> PROVIDED MATERIAL
===
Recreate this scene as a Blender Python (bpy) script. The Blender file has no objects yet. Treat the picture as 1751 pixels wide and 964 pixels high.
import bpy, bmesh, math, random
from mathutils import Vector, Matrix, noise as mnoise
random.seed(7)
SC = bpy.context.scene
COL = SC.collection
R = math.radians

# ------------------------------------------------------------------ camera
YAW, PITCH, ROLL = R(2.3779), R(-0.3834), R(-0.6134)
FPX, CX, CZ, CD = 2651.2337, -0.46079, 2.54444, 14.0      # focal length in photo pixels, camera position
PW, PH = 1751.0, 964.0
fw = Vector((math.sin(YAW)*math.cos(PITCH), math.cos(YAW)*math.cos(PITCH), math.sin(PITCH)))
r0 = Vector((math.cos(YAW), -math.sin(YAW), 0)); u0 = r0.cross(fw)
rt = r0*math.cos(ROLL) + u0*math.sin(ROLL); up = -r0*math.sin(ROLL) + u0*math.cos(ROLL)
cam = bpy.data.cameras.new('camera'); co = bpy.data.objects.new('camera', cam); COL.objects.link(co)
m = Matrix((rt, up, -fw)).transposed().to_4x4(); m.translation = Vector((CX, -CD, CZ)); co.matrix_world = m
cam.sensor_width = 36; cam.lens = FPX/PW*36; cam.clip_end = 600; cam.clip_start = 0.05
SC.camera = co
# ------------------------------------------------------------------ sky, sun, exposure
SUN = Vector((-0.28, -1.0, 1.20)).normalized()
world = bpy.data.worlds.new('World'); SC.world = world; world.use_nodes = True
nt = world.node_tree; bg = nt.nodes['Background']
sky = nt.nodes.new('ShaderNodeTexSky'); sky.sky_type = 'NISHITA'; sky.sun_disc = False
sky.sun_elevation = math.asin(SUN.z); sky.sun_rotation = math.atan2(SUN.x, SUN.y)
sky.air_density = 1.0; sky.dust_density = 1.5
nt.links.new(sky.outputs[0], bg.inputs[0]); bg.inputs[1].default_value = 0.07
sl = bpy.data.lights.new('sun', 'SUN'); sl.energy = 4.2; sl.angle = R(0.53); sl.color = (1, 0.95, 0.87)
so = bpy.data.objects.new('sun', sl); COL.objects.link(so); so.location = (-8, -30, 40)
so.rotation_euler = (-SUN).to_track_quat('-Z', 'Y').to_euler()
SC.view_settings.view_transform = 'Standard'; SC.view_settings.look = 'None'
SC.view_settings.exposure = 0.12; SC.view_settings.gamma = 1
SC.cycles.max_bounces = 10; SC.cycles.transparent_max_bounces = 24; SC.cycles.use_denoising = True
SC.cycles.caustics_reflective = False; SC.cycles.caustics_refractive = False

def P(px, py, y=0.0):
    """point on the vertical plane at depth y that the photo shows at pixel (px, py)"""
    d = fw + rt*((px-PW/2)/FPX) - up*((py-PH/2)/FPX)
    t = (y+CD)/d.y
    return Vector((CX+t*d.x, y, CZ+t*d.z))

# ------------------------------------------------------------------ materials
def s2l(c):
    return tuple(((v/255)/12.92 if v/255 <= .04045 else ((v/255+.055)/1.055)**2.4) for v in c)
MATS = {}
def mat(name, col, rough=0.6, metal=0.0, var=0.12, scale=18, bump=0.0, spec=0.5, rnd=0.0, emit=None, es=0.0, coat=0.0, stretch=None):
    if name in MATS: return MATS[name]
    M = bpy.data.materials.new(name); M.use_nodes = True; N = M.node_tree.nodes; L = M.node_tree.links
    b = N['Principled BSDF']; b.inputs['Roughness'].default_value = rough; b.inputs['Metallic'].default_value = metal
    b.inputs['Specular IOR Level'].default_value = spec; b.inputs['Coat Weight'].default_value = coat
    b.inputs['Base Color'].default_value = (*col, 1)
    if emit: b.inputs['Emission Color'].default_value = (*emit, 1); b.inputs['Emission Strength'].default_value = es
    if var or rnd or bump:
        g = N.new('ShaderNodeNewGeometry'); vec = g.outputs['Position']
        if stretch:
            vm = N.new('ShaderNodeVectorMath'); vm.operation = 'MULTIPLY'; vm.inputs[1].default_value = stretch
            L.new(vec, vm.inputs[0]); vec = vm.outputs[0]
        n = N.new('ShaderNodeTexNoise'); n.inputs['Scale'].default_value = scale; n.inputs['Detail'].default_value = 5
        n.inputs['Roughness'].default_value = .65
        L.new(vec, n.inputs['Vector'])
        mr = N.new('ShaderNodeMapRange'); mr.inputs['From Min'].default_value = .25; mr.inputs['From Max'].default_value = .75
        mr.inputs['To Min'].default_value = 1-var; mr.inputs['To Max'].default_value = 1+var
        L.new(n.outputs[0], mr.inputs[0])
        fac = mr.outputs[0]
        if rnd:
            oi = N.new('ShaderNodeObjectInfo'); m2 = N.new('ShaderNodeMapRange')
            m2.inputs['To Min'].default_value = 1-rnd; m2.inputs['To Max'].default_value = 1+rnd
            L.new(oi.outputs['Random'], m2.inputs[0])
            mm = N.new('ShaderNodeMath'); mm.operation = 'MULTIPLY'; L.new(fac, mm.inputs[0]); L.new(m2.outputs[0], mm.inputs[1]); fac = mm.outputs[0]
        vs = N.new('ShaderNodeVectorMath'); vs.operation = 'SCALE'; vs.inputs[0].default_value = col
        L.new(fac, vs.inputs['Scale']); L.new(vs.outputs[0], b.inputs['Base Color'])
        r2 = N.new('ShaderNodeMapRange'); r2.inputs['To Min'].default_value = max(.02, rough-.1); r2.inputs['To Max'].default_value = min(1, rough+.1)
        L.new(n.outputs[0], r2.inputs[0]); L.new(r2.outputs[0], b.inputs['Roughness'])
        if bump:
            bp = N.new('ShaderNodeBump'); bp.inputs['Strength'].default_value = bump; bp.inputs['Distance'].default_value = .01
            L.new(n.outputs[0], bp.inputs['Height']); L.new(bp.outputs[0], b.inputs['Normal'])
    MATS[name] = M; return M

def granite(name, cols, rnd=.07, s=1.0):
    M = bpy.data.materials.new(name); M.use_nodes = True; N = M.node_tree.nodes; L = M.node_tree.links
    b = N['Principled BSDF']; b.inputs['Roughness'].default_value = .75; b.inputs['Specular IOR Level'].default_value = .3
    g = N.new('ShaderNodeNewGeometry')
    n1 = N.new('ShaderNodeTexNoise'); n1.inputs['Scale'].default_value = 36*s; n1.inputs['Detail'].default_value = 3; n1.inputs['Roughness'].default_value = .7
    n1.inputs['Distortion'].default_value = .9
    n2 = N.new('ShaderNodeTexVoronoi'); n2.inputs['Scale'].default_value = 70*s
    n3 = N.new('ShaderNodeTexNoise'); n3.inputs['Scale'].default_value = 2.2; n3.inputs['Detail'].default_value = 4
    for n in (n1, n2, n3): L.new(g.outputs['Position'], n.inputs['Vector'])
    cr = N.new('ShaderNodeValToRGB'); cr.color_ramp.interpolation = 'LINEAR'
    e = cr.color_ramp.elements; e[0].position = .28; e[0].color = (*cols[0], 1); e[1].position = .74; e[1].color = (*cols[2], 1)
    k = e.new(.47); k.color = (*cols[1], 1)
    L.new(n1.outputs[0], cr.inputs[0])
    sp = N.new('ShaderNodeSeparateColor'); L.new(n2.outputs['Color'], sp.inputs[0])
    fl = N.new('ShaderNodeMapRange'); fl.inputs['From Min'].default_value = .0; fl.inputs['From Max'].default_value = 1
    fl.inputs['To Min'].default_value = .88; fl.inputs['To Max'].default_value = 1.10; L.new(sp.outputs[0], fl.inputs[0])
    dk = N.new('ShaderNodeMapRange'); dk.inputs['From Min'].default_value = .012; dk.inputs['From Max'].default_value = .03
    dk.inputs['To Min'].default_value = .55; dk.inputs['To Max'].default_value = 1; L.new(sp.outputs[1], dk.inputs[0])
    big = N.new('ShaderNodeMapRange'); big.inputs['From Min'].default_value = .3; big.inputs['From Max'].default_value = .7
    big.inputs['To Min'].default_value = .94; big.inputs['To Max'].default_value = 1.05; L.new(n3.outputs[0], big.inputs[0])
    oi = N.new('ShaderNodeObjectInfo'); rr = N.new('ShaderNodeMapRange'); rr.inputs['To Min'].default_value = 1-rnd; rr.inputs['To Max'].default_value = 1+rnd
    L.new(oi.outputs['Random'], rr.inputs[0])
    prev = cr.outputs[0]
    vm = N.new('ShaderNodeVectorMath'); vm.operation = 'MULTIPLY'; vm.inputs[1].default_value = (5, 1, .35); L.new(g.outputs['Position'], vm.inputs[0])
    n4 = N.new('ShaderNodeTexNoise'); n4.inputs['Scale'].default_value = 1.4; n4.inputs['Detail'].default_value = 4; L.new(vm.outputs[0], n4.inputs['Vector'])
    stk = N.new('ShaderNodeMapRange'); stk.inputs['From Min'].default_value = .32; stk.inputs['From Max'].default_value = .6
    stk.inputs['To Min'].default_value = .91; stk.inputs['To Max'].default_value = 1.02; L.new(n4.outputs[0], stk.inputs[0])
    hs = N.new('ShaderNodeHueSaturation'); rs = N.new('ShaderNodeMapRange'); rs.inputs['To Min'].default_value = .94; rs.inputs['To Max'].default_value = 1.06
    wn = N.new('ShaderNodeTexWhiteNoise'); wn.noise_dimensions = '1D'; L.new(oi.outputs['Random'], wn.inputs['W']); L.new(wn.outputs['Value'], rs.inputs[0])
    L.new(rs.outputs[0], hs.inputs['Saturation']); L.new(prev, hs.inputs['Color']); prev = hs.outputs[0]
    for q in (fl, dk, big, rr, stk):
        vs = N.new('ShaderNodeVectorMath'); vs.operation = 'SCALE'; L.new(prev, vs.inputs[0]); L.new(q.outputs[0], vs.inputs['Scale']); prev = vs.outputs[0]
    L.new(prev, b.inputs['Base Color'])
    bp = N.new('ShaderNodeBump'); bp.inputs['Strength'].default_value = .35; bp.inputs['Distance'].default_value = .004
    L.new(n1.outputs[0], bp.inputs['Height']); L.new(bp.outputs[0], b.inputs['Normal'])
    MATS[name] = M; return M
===
> SHORT EXERCISE
Write out, exactly and with nothing else, the lines of the listing above from its first line through the line with "R = math.radians".

> REPLY
Recreate this scene as a Blender Python (bpy) script. The Blender file has no objects yet. Treat the picture as 1751 pixels wide and 964 pixels high.
import bpy, bmesh, math, random
from mathutils import Vector, Matrix, noise as mnoise
random.seed(7)
SC = bpy.context.scene
COL = SC.collection
R = math.radians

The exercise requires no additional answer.